Abdul Latif Ashna had just left his home and was on his way to his office when a suicide bomber on a motorcycle blew himself up near his vehicle.
One of his bodyguards and his driver were wounded, as were two passers-by in the Afghan town.
Mr Ashna, a trained engineer, had been deputy governor since April 2010.
He previously worked for UN Habitat, the UN programme to improve the urban environment, before teaching at Kandahar University.
Kandahar, the birthplace of Taliban leader Mullah Omar, is at the heart of a nine-year insurgency by the Islamic militants.
Besides foreign troops and Afghan soldiers and police, the Taliban also regularly target local officials whom they accuse of being traitors working with the international forces and the Western-backed Kabul government.
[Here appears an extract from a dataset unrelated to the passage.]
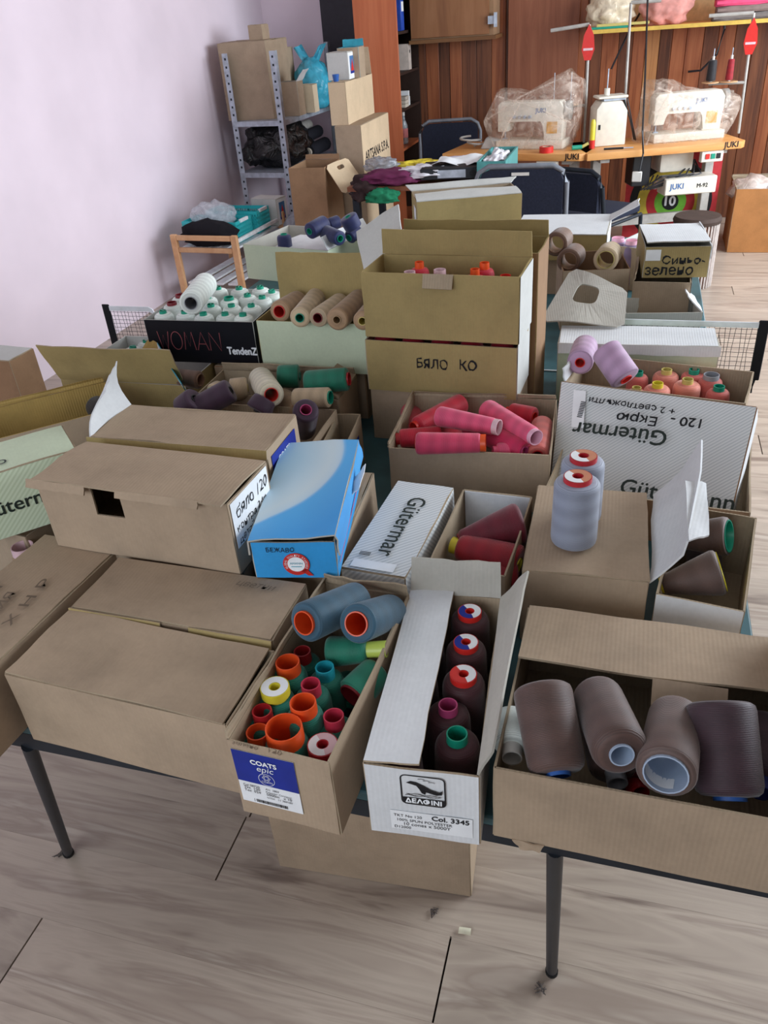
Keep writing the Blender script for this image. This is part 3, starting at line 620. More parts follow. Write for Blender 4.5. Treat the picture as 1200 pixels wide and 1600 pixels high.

The deputy mayor of Kandahar, Noor Ahmad Nazari, was killed in October, six months after his predecessor was assassinated.
The governor of Kandahar, Tooryalai Wesa, survived a bomb attack on his convoy in November 2009.
"This is the work of enemies of Afghanistan, the Taliban. They kill anyone who is working for Afghanistan's future, to rebuild the country," said Mr Wesa.
Saturday's attack on the deputy governor came a day after a suicide bomber blew himself up in a central Kabul supermarket popular with Westerners, killing at least eight people, including three foreign women.
The Taliban also claimed responsibility for the attack, the first to target foreign civilians in the capital since August 2010.